His first two funk-inspired albums, I Wish My Brother George Was Here (which Dr. Funkenstein George Clinton helped with) and No Need For Alarm, prepared Del to hook up with the Hiero crew and created enough of a following to successfully release Both Sides of the Brain and the ambitious concept album Deltron 3030. Now, Del says he is “really concentrating on me right now,” and promises little as far as collaborating, mostly due to the fact that, as he says, “I can’t be much use to nobody if I’m staying where I’m at right now, which is burnt the hell out.”

“I was just trying to bring in the reins a little bit,” he said, “because I basically extended everything that I could do with sampling, with busting rhymes just the way I was doing it. That’s one reason why I started studying music theory. I could also see the hip hop game expanding and I was feeling like, ‘Okay, you’d better start learning something because these guys are getting good out here. They know what they’re doing.’ [Otherwise] I’ll be out of a job and I would deserve it because I don’t know nothing about music.”
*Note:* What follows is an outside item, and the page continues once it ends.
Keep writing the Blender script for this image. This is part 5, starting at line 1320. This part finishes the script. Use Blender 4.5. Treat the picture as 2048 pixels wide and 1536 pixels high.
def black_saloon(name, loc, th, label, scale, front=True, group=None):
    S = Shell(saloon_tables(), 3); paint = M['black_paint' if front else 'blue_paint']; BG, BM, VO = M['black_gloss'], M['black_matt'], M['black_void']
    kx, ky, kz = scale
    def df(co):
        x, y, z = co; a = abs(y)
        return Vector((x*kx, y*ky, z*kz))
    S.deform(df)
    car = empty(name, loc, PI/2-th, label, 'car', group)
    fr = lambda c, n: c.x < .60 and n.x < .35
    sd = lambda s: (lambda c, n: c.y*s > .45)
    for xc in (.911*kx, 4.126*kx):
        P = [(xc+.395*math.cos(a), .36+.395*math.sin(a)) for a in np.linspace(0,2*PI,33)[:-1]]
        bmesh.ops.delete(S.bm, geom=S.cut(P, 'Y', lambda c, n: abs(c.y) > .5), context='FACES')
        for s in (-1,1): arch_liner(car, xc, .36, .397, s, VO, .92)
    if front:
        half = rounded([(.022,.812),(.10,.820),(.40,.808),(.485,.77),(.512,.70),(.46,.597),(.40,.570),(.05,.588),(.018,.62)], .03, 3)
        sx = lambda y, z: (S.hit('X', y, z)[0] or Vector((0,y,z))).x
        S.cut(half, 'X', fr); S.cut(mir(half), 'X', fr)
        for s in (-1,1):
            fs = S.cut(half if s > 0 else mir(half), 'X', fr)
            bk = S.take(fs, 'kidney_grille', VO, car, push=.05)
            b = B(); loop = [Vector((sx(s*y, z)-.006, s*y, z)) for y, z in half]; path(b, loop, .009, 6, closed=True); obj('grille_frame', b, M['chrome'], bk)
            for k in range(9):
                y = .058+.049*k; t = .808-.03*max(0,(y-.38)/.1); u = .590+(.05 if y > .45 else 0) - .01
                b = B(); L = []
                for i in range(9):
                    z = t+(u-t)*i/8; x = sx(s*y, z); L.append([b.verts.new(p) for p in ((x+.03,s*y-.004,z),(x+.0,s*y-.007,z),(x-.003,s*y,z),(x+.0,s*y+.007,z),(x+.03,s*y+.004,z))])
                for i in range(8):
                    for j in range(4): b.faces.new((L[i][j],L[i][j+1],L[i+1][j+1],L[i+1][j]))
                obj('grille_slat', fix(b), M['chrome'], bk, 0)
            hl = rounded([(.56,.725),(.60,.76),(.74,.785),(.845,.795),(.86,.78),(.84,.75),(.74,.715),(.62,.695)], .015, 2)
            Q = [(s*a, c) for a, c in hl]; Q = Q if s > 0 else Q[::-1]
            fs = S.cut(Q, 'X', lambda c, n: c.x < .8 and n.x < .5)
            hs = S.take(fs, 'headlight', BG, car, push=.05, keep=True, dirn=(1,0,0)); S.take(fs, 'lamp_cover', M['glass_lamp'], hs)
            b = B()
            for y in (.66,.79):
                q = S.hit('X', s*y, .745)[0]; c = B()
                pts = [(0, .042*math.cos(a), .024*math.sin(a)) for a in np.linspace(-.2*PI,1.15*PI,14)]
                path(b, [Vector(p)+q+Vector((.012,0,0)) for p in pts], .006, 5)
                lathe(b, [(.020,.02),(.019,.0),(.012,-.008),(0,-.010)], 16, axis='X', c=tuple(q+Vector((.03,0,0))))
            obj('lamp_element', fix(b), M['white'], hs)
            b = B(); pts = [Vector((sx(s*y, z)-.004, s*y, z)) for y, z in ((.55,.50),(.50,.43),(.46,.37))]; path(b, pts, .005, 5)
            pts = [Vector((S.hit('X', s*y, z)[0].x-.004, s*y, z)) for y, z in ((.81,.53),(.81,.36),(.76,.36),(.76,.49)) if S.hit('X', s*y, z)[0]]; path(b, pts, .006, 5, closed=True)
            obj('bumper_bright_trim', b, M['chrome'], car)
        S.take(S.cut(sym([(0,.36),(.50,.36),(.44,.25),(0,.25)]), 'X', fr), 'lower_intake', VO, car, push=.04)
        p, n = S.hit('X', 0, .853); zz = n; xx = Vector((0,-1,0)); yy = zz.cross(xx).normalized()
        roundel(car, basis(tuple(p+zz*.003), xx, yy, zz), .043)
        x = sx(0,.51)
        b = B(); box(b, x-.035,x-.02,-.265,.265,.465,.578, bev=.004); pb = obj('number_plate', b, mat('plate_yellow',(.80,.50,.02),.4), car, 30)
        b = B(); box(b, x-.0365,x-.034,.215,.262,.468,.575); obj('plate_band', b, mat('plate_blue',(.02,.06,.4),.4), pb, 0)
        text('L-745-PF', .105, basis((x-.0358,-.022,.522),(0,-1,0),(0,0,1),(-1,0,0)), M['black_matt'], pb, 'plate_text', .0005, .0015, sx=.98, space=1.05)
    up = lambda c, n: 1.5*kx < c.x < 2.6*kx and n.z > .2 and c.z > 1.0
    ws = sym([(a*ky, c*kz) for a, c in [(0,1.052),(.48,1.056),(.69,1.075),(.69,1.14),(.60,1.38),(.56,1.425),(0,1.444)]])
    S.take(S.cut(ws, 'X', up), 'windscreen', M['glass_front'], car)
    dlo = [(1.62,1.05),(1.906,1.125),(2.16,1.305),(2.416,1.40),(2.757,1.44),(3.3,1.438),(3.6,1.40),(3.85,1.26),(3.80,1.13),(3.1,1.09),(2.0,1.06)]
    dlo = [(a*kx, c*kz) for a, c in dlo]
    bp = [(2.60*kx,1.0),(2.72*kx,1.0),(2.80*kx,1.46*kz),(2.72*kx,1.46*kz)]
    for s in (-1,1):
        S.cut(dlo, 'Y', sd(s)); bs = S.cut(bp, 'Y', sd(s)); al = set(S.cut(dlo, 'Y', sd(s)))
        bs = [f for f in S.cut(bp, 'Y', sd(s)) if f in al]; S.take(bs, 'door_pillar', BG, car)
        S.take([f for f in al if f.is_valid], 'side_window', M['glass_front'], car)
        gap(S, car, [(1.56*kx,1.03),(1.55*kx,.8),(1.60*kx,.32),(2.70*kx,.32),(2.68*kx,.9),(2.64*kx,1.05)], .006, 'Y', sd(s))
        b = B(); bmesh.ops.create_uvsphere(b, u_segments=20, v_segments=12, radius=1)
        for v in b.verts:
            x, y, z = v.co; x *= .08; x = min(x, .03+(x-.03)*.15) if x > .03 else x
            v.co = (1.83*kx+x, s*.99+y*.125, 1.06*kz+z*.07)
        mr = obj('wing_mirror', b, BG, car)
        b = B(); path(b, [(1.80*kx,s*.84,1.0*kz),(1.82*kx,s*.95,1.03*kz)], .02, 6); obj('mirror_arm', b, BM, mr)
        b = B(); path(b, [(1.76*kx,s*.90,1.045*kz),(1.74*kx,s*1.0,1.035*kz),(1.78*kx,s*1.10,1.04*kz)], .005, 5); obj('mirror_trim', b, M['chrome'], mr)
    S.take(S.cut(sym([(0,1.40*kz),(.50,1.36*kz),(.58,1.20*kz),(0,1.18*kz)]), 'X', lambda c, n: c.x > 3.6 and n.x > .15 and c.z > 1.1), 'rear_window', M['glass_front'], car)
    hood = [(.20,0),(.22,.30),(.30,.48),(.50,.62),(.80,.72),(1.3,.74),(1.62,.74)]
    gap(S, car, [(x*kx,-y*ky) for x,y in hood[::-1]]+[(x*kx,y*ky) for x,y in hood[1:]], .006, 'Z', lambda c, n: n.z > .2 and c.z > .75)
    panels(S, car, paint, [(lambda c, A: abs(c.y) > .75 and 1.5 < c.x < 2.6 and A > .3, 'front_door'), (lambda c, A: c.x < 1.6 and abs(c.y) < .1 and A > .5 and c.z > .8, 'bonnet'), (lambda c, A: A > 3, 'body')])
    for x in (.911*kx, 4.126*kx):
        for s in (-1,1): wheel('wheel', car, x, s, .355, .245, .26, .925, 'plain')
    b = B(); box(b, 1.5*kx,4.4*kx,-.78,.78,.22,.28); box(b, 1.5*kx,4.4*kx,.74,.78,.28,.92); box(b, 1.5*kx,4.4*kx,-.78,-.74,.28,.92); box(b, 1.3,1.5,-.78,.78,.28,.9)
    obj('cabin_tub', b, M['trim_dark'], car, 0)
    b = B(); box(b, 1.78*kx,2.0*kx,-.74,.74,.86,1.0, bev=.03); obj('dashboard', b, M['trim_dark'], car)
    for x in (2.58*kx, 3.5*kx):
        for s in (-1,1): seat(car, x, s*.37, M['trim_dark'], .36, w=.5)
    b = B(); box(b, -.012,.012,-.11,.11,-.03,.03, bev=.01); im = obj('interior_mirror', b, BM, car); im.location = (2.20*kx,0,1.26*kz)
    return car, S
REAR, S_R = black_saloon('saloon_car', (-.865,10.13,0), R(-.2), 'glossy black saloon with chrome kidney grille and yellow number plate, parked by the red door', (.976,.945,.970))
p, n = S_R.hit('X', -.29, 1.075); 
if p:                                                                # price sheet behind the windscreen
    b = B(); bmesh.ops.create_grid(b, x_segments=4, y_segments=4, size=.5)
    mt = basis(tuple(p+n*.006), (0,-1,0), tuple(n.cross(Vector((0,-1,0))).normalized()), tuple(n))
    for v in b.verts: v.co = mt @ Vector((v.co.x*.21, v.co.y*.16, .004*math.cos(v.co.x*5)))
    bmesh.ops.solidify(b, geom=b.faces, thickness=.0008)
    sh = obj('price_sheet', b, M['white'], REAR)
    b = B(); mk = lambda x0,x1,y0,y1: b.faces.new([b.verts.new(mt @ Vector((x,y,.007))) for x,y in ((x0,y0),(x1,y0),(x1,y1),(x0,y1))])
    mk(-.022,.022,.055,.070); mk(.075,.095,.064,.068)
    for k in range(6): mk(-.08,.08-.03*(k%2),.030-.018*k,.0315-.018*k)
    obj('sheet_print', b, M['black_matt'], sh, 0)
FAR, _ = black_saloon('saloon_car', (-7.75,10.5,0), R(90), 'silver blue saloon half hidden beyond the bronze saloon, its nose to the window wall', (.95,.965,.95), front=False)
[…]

Although Del’s subjects might be blithe, (e.g. video games and body odor), the rap “game” is not one he takes lightly.

“I buy everybody’s album,” he said, “but I just don’t buy helluv underground shit ’cause there’s just too much out there and I ain’t got the time or the money or patience to try to sift through people just trying. Because a lot of shit that be on the underground scene just be like a hobbyist type thing, and I be serious about my shit. I don’t put it down or nothing, but I be looking for something a little bit more professional,” Del said.

Still, attaining success through open-armed harmony is hardly a revolutionary concept to him. In fact, it stems from the kaleidoscopically clad, starry-eyed figures from Del’s youth.

“My favorite artists [are] Bootsy Collins and George Clinton… Parliament, the Brides of Funkenstein,” Del said. “They’re like the dopest to me, so I study their music a lot… Unity is overall my message. I get that from the ’70s and from funk. I’m looking at these cats like, ‘Okay, these are my mentors. I should be out here doing as good as them because I have the same type of ambition.'”

And just how does Del plan to lure in those skeptical of today’s hip hop culture? “I wanna prove to people that might’ve left hip hop for a minute or might not have dipped to far into the hardcore scene that there is some shit they can get into, It ain’t all shit that’s so far out or cryptic that you can’t get into it.”

“I’ve gotten this far,” he added, “because I’m probably one of the only people out here that care enough to even [study music theory]. Otherwise, a lot of the history of just black music in general would just be lost.”

Today, Del boasts an in-home studio and recording capabilities on his tour bus to “basically eliminate any middle man at all … so it’s just straight from my head to wax.” Meanwhile, his living room is strewn with numerous “weird” instruments like a bass sitar, harps and melodicas. The constant flow of melodies, rhymes and baselines that emanate from both sides of this brain seem enough to keep him recording endlessly. Admittedly, moments of hesitation have stalled his forward motion.

“I was actually thinking, ‘Do I even want to do hip hop anymore?'” Del said. “‘Cause I had gotten to the point where I’m like too good for even that, and I was seeing hip hop basically out of here. [But] I made the decision, nah, my whole being is because of hip hop.”

As for this moment, Del oozes confidence and one cannot help but follow the fresh doctrine of hip hop he promises his believers. “Now I know so much about music theory that there’s nothing keeping me from making anything,” Del said. “I know my shit is gonna’ sound good to people because I know from the bottom up that it’s gonna’ be harmonious. That’s the way I wanted it … to have that kind of power with my music.”

This futuristic voyager and lyrical evangelist boldly steps foot into a realm of culturally-infused flows that might just be the future of hip hop. Blind faith it may be, but one can’t help but close one’s eyes and nod to the promises of the funkier homosapiens.